[START OF Recorded data]

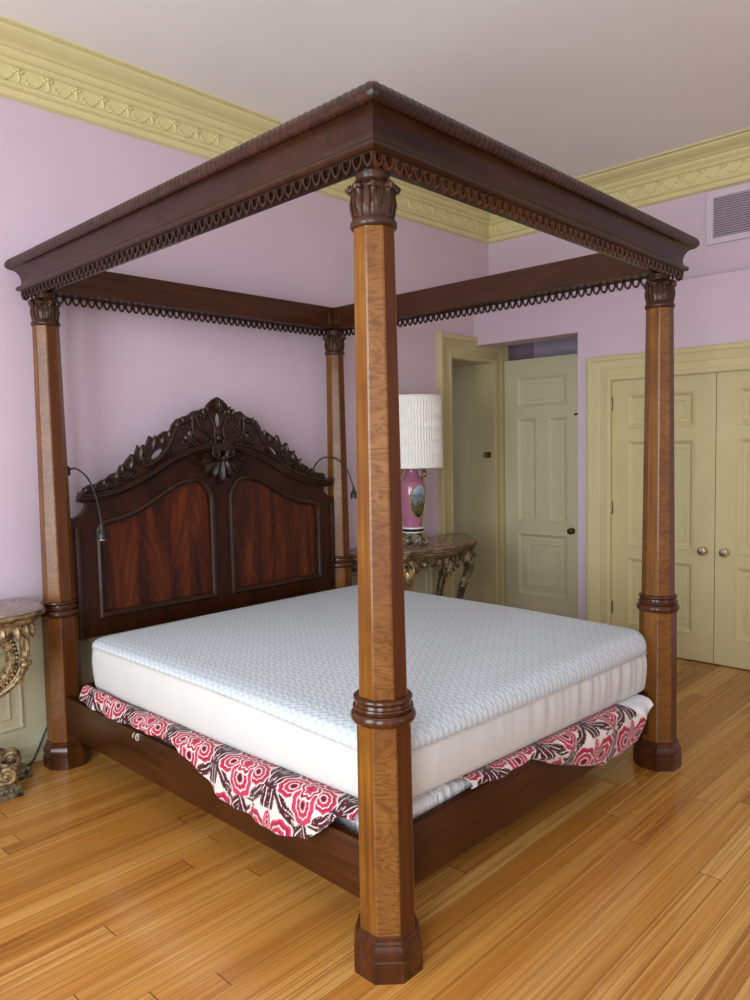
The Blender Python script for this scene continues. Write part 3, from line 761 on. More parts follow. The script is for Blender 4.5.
for s in (-1, 1):
    U = X * s
    # large flanking scrolls around the centre
    def sc(c, r, turns, a0, rt, sg, lead=None): g.spiral(P2(s * c[0], c[1], yf - .004), U, Z, F, r, turns, a0, rt, sg, 36, [P2(s * a, b, yf - .004) for a, b in (lead or [])])
    sc((.052, 1.712), .026, 1.5, PI * .5, .010, 1, cr([(.165, 1.862), (.135, 1.800), (.085, 1.768), (.060, 1.745)], 5))
    sc((.150, 1.868), .032, 1.4, -PI * .1, .010, 1, cr([(.120, 1.71), (.165, 1.745), (.188, 1.80), (.186, 1.845)], 5))
    sc((.088, 1.862), .026, 1.3, PI, .009, -1, cr([(.036, 1.74), (.030, 1.79), (.045, 1.83)], 5))
    sc((.245, 1.705), .026, 1.4, PI, .008, -1, cr([(.190, 1.78), (.200, 1.74)], 4))
    sc((.172, 1.700), .022, 1.3, 0, .008, 1, cr([(.255, 1.79), (.230, 1.755), (.205, 1.72)], 4))
    # long S stems sweeping down the slopes
    g.tube([P2(s * a, b, yf - .002) for a, b in cr([(.20, 1.848), (.27, 1.825), (.315, 1.765), (.35, 1.70), (.41, 1.625), (.47, 1.590), (.53, 1.575)], 6)], [.015] * 30 + [.012] * 7, 8, flat=(Y, .8))
    sc((.505, 1.622), .024, 1.4, -PI * .5, .008, 1, cr([(.56, 1.60), (.54, 1.59)], 3))
    sc((.655, 1.530), .024, 1.4, -PI * .4, .008, 1, cr([(.585, 1.545), (.62, 1.512)], 3))
    sc((.730, 1.487), .018, 1.3, -PI * .4, .007, 1)
    sc((.845, 1.462), .018, 1.4, PI * .2, .007, 1, cr([(.78, 1.455), (.815, 1.458), (.85, 1.47)], 3))
    # leaves along the crest line
    for (a, b, ang, l, w) in ((.30, 1.795, 70, .055, .035), (.35, 1.735, 85, .055, .035), (.40, 1.70, 75, .060, .036), (.455, 1.672, 80, .085, .042), (.49, 1.650, 120, .060, .036), (.535, 1.610, 85, .092, .042), (.575, 1.590, 110, .065, .036), (.60, 1.562, 75, .070, .036),
                              (.645, 1.535, 95, .062, .032), (.69, 1.510, 70, .05, .03), (.70, 1.497, 150, .055, .026), (.76, 1.475, 80, .042, .028), (.80, 1.458, 150, .06, .026), (.82, 1.458, 60, .04, .026), (.865, 1.440, 80, .04, .024),
                              (.25, 1.815, 100, .052, .034), (.20, 1.835, 80, .045, .03), (.15, 1.855, 110, .05, .03), (.11, 1.87, 90, .048, .028), (.07, 1.885, 110, .05, .028), (.26, 1.665, 30, .07, .03), (.33, 1.655, 140, .07, .028), (.56, 1.545, 160, .08, .028), (.48, 1.595, 20, .06, .026)):
        th = math.radians(ang); A_ = X * (s * math.cos(PI - th)) + Z * math.sin(th); S_ = X * (s * math.sin(th)) + Z * math.cos(th) * 1
        S_ = A_.cross(F).normalized()
        g.leaf(P2(s * a, b, yf + .002), A_, S_, F, l, w, .012, .010, .006, 8, 7, 2, .7)
    for (a, b, r) in ((.27, 1.74, .010), (.36, 1.655, .010), (.44, 1.61, .009), (.60, 1.535, .010), (.69, 1.478, .009), (.775, 1.455, .009), (.025, 1.725, .010), (.115, 1.745, .010)):
        g.blob(P2(s * a, b, yf - .004), (r, r * .8, r), 2)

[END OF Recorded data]

• _Task directions_:
Every line of the data should be copied as it stands, without the images.

• _Reply_:
The Blender Python script for this scene continues. Write part 3, from line 761 on. More parts follow. The script is for Blender 4.5.
for s in (-1, 1):
    U = X * s
    # large flanking scrolls around the centre
    def sc(c, r, turns, a0, rt, sg, lead=None): g.spiral(P2(s * c[0], c[1], yf - .004), U, Z, F, r, turns, a0, rt, sg, 36, [P2(s * a, b, yf - .004) for a, b in (lead or [])])
    sc((.052, 1.712), .026, 1.5, PI * .5, .010, 1, cr([(.165, 1.862), (.135, 1.800), (.085, 1.768), (.060, 1.745)], 5))
    sc((.150, 1.868), .032, 1.4, -PI * .1, .010, 1, cr([(.120, 1.71), (.165, 1.745), (.188, 1.80), (.186, 1.845)], 5))
    sc((.088, 1.862), .026, 1.3, PI, .009, -1, cr([(.036, 1.74), (.030, 1.79), (.045, 1.83)], 5))
    sc((.245, 1.705), .026, 1.4, PI, .008, -1, cr([(.190, 1.78), (.200, 1.74)], 4))
    sc((.172, 1.700), .022, 1.3, 0, .008, 1, cr([(.255, 1.79), (.230, 1.755), (.205, 1.72)], 4))
    # long S stems sweeping down the slopes
    g.tube([P2(s * a, b, yf - .002) for a, b in cr([(.20, 1.848), (.27, 1.825), (.315, 1.765), (.35, 1.70), (.41, 1.625), (.47, 1.590), (.53, 1.575)], 6)], [.015] * 30 + [.012] * 7, 8, flat=(Y, .8))
    sc((.505, 1.622), .024, 1.4, -PI * .5, .008, 1, cr([(.56, 1.60), (.54, 1.59)], 3))
    sc((.655, 1.530), .024, 1.4, -PI * .4, .008, 1, cr([(.585, 1.545), (.62, 1.512)], 3))
    sc((.730, 1.487), .018, 1.3, -PI * .4, .007, 1)
    sc((.845, 1.462), .018, 1.4, PI * .2, .007, 1, cr([(.78, 1.455), (.815, 1.458), (.85, 1.47)], 3))
    # leaves along the crest line
    for (a, b, ang, l, w) in ((.30, 1.795, 70, .055, .035), (.35, 1.735, 85, .055, .035), (.40, 1.70, 75, .060, .036), (.455, 1.672, 80, .085, .042), (.49, 1.650, 120, .060, .036), (.535, 1.610, 85, .092, .042), (.575, 1.590, 110, .065, .036), (.60, 1.562, 75, .070, .036),
                              (.645, 1.535, 95, .062, .032), (.69, 1.510, 70, .05, .03), (.70, 1.497, 150, .055, .026), (.76, 1.475, 80, .042, .028), (.80, 1.458, 150, .06, .026), (.82, 1.458, 60, .04, .026), (.865, 1.440, 80, .04, .024),
                              (.25, 1.815, 100, .052, .034), (.20, 1.835, 80, .045, .03), (.15, 1.855, 110, .05, .03), (.11, 1.87, 90, .048, .028), (.07, 1.885, 110, .05, .028), (.26, 1.665, 30, .07, .03), (.33, 1.655, 140, .07, .028), (.56, 1.545, 160, .08, .028), (.48, 1.595, 20, .06, .026)):
        th = math.radians(ang); A_ = X * (s * math.cos(PI - th)) + Z * math.sin(th); S_ = X * (s * math.sin(th)) + Z * math.cos(th) * 1
        S_ = A_.cross(F).normalized()
        g.leaf(P2(s * a, b, yf + .002), A_, S_, F, l, w, .012, .010, .006, 8, 7, 2, .7)
    for (a, b, r) in ((.27, 1.74, .010), (.36, 1.655, .010), (.44, 1.61, .009), (.60, 1.535, .010), (.69, 1.478, .009), (.775, 1.455, .009), (.025, 1.725, .010), (.115, 1.745, .010)):
        g.blob(P2(s * a, b, yf - .004), (r, r * .8, r), 2)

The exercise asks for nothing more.